On Tue, 2004-03-30 at 10:40, Nick Rout wrote:
> Jim Cheetham <[EMAIL PROTECTED]> wrote:
> 
> > And the other points you make are true, but don't move me. tar has
> > become the canonical distribution archive, so proficiency with tar is

> There is no standard for packages in the linux world, but there are a
> few that vie for that accolade, and rpm must be one of them.

Bzzzzt. No Feeding The Troll. There is a canonical standard for software
distribution in the *unix* world, and that's a tarball of the source
files.

I think you're trolling with RPM ... I haven't touched an RPM file for
well over 5 years. Linux is not the only Unix ... and of the set of
Linux distributions, "only" RedHat-based systems cling to RPM.

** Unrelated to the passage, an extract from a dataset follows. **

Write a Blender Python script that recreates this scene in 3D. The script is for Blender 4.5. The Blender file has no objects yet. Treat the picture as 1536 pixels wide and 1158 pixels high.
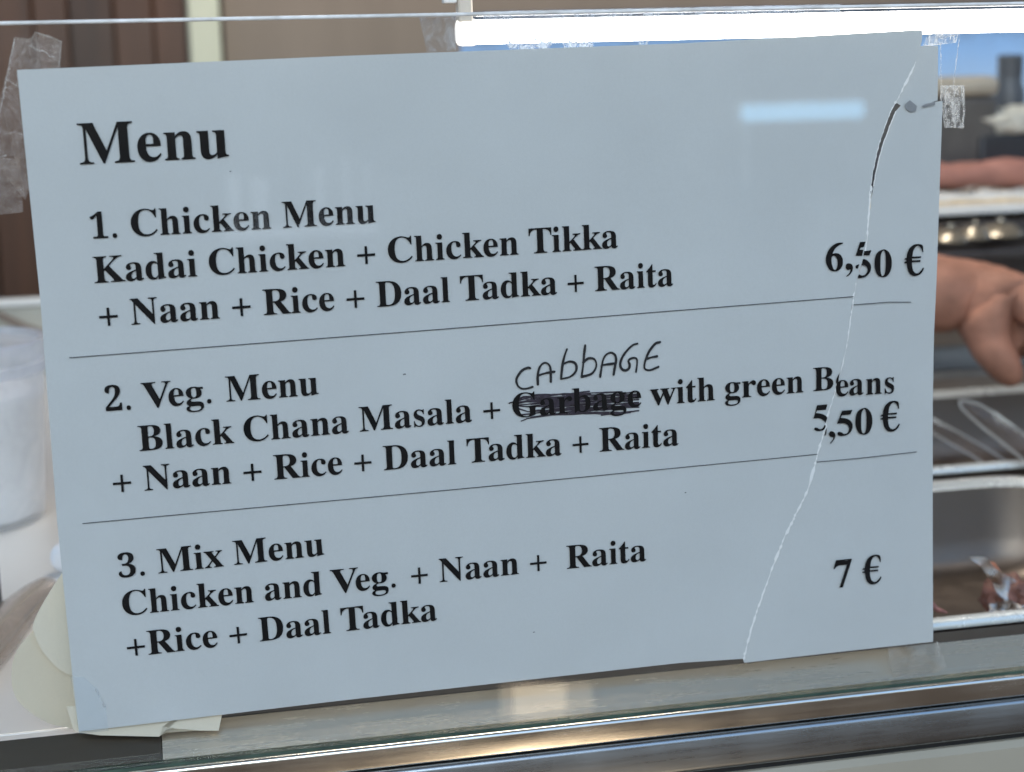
import bpy, bmesh, math, random
from mathutils import Vector, Matrix, noise, geometry

random.seed(7)
SC = bpy.context.scene
COL = SC.collection

# ------------------------------------------------------------------ camera
CAM = Vector((0.04627, -0.73595, 0.30285))
RIGHT = Vector((0.97652, -0.21423, -0.02273))
UP = Vector((0.06496, 0.19221, 0.97920))
FWD = Vector((0.20541, 0.95768, -0.20161))
FPX = 2500.0
cam = bpy.data.cameras.new('camera')
cam.sensor_width = 36.0
cam.lens = FPX / 1536 * 36
cam.clip_start = 0.01
cam.clip_end = 60
cam.dof.use_dof = True
cam.dof.focus_distance = 0.770
cam.dof.aperture_fstop = 8
co = bpy.data.objects.new('camera', cam)
COL.objects.link(co)
rm = Matrix((RIGHT, UP, -FWD)).transposed().to_4x4()
co.matrix_world = Matrix.Translation(CAM) @ rm
SC.camera = co

# ------------------------------------------------------------------ light
SC.view_settings.view_transform = 'Standard'
SC.view_settings.look = 'None'
SC.view_settings.exposure = 0.0
SC.view_settings.gamma = 1.0
SC.view_settings.use_curve_mapping = False
wd = bpy.data.worlds.new('World')
SC.world = wd
wd.use_nodes = True
nt = wd.node_tree
bg = nt.nodes['Background']
tc = nt.nodes.new('ShaderNodeTexCoord')
sx = nt.nodes.new('ShaderNodeSeparateXYZ')
rp = nt.nodes.new('ShaderNodeValToRGB')
mr = nt.nodes.new('ShaderNodeMapRange')
mr.inputs['From Min'].default_value = -1
mr.inputs['From Max'].default_value = 1
nt.links.new(tc.outputs['Generated'], sx.inputs[0])
nt.links.new(sx.outputs['Z'], mr.inputs['Value'])
nt.links.new(mr.outputs['Result'], rp.inputs[0])
nt.links.new(rp.outputs['Color'], bg.inputs['Color'])
e = rp.color_ramp.elements
e[0].position = 0.0
e[0].color = (0.03, 0.027, 0.025, 1)
e[1].position = 1.0
e[1].color = (0.30, 0.42, 0.60, 1)
for p_, c_ in ((0.47, (0.07, 0.06, 0.055, 1)), (0.53, (0.36, 0.36, 0.34, 1)), (0.60, (0.50, 0.66, 0.84, 1)), (0.68, (0.30, 0.56, 1.0, 1))):
    x_ = e.new(p_)
    x_.color = c_
bg.inputs['Strength'].default_value = 1.4
SC.cycles.transparent_max_bounces = 64


def area(name, loc, target, size, sizey, power, color):
    l = bpy.data.lights.new(name, 'AREA')
    l.shape = 'RECTANGLE'
    l.size = size
    l.size_y = sizey
    l.energy = power
    l.color = color
    o = bpy.data.objects.new(name, l)
    o.location = loc
    o.rotation_euler = (Vector(target) - Vector(loc)).to_track_quat('-Z', 'Y').to_euler()
    COL.objects.link(o)
    return o


area('daylight_lamp', (-0.40, -2.0, 1.20), (0.22, 0, 0.08), 1.6, 0.9, 28, (0.94, 1.0, 0.99))
area('interior_fill', (0.45, 0.75, 1.28), (0.45, 0.8, 0), 0.5, 0.3, 12, (1.0, 0.94, 0.86))  # added warm fill to brighten the stall interior, no known lamp
area('warm_glint_fill', (0.49, -1.2, -0.80), (0.22, 0, -0.03), 0.085, 0.16, 0.28, (1.0, 0.82, 0.60)).data.shape = 'ELLIPSE'  # added unseen warm lights, placed for the glint on rail and ledge
area('warm_glint_fill', (0.487, -1.2, -0.66), (0.22, 0, -0.03), 0.07, 0.32, 0.30, (1.0, 0.80, 0.56))
area('warm_glint_fill', (0.495, -1.2, -0.66), (0.22, 0, -0.03), 0.12, 0.32, 0.30, (1.0, 0.80, 0.56))
area('slat_fill', (0.3, -0.9, 2.0), (0.3, -2.4, 0.1), 1.0, 0.6, 90, (0.90, 0.95, 1.0))  # added fill that lights the slats and stem behind the viewer


# ------------------------------------------------------------------ helpers
def at(u, v, Y):
    d = FWD + RIGHT * ((u - 768) / FPX) - UP * ((v - 579) / FPX)
    return CAM + d * ((Y - CAM.y) / d.y)


def atz(u, v, Z):
    d = FWD + RIGHT * ((u - 768) / FPX) - UP * ((v - 579) / FPX)
    return CAM + d * ((Z - CAM.z) / d.z)


def tag(o, label=None, cat=None, group=None, kind=None):
    if label: o['label'] = label
    if cat: o['category'] = cat
    if group: o['group'] = group
    if kind: o['kind'] = kind
    return o


def link(name, me, mats, parent=None):
    o = bpy.data.objects.new(name, me)
    for m in (mats if isinstance(mats, (list, tuple)) else [mats]):
        me.materials.append(m)
    COL.objects.link(o)
    if parent is not None:
        o.parent = parent
    return o


def empty(name, label, cat, loc=(0, 0, 0), group=None):
    o = bpy.data.objects.new(name, None)
    o.empty_display_size = 0.02
    COL.objects.link(o)
    o.location = loc
    tag(o, label, cat, group)
    return o


def fin(name, bm, mat, parent=None, smooth=True, bevel=0, segs=2, angle=35, world=True):
    """bmesh in world coordinates -> one mesh object (re-expressed under its parent)"""
    bmesh.ops.recalc_face_normals(bm, faces=bm.faces[:])
    me = bpy.data.meshes.new(name)
    if parent is not None:
        off = parent.location
        pp = parent.parent
        while pp is not None:
            off = off + pp.location
            pp = pp.parent
        bm.transform(Matrix.Translation(-off))
    bm.to_mesh(me)
    bm.free()
    if smooth:
        for p in me.polygons: p.use_smooth = True
        try:
            me.set_sharp_from_angle(angle=math.radians(angle))
        except Exception:
            pass
    o = link(name, me, mat, parent)
    if bevel:
        b = o.modifiers.new('bevel', 'BEVEL')
        b.width = bevel
        b.segments = segs
        b.limit_method = 'ANGLE'
        b.angle_limit = math.radians(30)
        b.harden_normals = False
    return o


def box(bm, lo, hi):
    vs = [bm.verts.new((x, y, z)) for x in (lo[0], hi[0]) for y in (lo[1], hi[1]) for z in (lo[2], hi[2])]
    for f in ((0, 1, 3, 2), (4, 6, 7, 5), (0, 4, 5, 1), (2, 3, 7, 6), (0, 2, 6, 4), (1, 5, 7, 3)):
        bm.faces.new([vs[i] for i in f])


def boxo(name, lo, hi, mat, parent=None, bevel=0.002):
    bm = bmesh.new()
    box(bm, lo, hi)
    return fin(name, bm, mat, parent, bevel=bevel)


def prism(bm, pts, vec):
    """closed polygon (list of Vectors) pushed along vec"""
    vec = Vector(vec)
    a = [bm.verts.new(p) for p in pts]
    b = [bm.verts.new(Vector(p) + vec) for p in pts]
    n = len(pts)
    bm.faces.new(a)
    bm.faces.new(b[::-1])
    for i in range(n):
        bm.faces.new((a[i], b[i], b[(i + 1) % n], a[(i + 1) % n]))


def lathe(bm, prof, c, n=48, axis='Z'):
    rings = []
    for r, z in prof:
        if r < 1e-6:
            rings.append([bm.verts.new((c[0], c[1], c[2] + z))])
        else:
            rings.append([bm.verts.new((c[0] + r * math.cos(2 * math.pi * i / n), c[1] + r * math.sin(2 * math.pi * i / n), c[2] + z)) for i in range(n)])
    for A, B in zip(rings, rings[1:]):
        for i in range(n):
            j = (i + 1) % n
            if len(A) == 1 and len(B) == 1: continue
            if len(A) == 1: bm.faces.new((A[0], B[j], B[i]))
            elif len(B) == 1: bm.faces.new((A[i], A[j], B[0]))
            else: bm.faces.new((A[i], A[j], B[j], B[i]))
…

On a daily basis, I use FreeBSD, Debian & Mac OS X. None of these use
RPM by choice.

> (and rpm's perceived problems have nothing to do with cpio, and are
> largely fixed by putting a layer above it - apt or urpmi for example.
> just the same as dpkg is improved by apt)

The layer that they need is a "single source" of inter-dependancy
management, like FreeBSD's ports tree, or Debian's distributions. What
they've historically had is multiple independant RPM-producers *per
package*, scattering them all over the net and having no interest in
supporting end-users configs. I suspect that Mandrake are getting good
at this aspect, judging by others' comments.